Accurate and efficient journalism is crucial in the modern world. To remain educated on scandalous events and controversies, people depend on news to inform them — promoting worldwide safety through awareness.
However, when organizations fail at impartial representation, many are robbed of their advocacy.
Specific demographics are inclined to have more attention and sympathy than others, causing transparent biases among journalists.
For instance, on June 18, news sites were flooded with headlines after the OceanGate Titan submersible imploded, killing the five passengers onboard during their journey to see the wreckage of the 1912 RMS Titanic. Their names and careers became public knowledge, as well as their thoughts and feelings after buying their ticket and before closing the titanium door to their own demise.
Hourly reporting was provided internationally while social media was taken by storm for weeks, condolences especially given to the family of Suleman Dawood, the teenager who only went as a Father’s Day gift at the inclinations of his father, Shahzada Dawood. While the occurrence was surely a tragedy that deserved media coverage, few organizations took an interest in what other devastations circulated the world during this time.
For example, four days prior to the Titan sub disaster in June, the 400-person capacity fishing boat Adriana, carrying approximately 750 refugees from the Middle East, embarked from Libya to Italy on June 10, where the migrants hoped to find a better life for themselves and their children. Faced with a capsizing vessel, the Greek Coast Guard found 104 survivors and 82 bodies, according to Business Insider. Due to all of the Pakistanis, women, and children being crammed into the lower decks before the voyage, only men were left alive.
While both of these instances happened within days of each other, the Titan sub received signficiantly more news coverage than the sunken ship that was given little care or notice. In a Scientific American article detailing the media’s clear bias in regards to both circumstances, writer Katharina Menne questioned, “Why does the fate of a few people who volunteered for an intrepid adventure touch us so much more than that of thousands of desperate people who chose to escape war and poverty?”
A person’s qualifications to have adequate recognition by the news becomes a glaring question of possible prejudices, reflected throughout journalism’s history as well.

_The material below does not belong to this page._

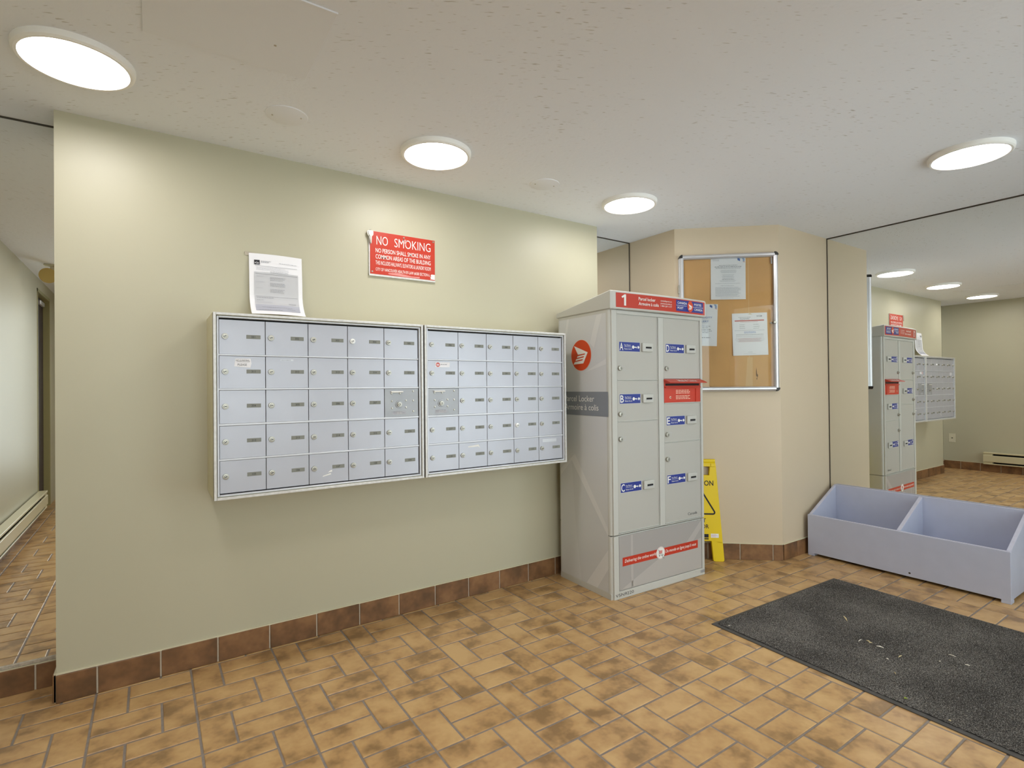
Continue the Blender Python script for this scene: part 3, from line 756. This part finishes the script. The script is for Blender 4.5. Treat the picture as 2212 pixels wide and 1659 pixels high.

While the Titan sub incident has illustrated transparent bias, similar behavior was also shown for passengers of the 1912 Titanic itself, in an ironic yet timeless display of favoritism. Setting sail from England to New York, when the infamous collision with the iceberg occurred, most of the 713 survivors were members of the first and well-to-do second classes, while of the 706 third-class steerage passengers, only 178 survived, reported on by History on the Net, a research database for history’s most notable events. Although when the remaining passengers arrived in America, the media flocked to the stories and names of the wealthy—ignoring the lost among steerage. The Titanic Newspaper Archives holds numerous headlines of papers in the time after the sinking, all discussing what happened to the richest members on board. One edition only mentions those such as Mr. and Mrs. John Jacob Astor and Mr. and Mrs. Strauss, millionaires from first-class. This same paper only gives attention to third-class to claim, “MEN IN 1ST AND 2D CABINS CALM; ITALIANS SHOT TO KEEP ORDER.” Other papers follow this trend, only following the identities of the wealthy while entirely ignoring the fact that most of the third-class was decimated, their stories and names ignored until years later.
Although the Titanic and Titan sub were over a century apart, the theme continues in which the wealthy have the attention and sympathy of the news more than the impoverished ever will, highlighted by the five lost passengers of the sub receiving international sympathies while the migrants were left without a voice.
News biases, affected heavily by both demographics and political beliefs, are detrimental to the world, allowing people to read misinformed and prejudiced sources that they are encouraged to trust for their fairness.
It is a dangerous circumstance when journalism becomes plagued by inclinations, threatening to further divide the world over controversies and foster a society where there is no neutral reporting, no desire to only search for the facts; only a search for what will reap the greatest support for one side.
It is the civic duty of the news to provide viewers with correct data that properly represents both sides to the story, making it unacceptable to stray from this path of obligation that every journalist is expected to follow.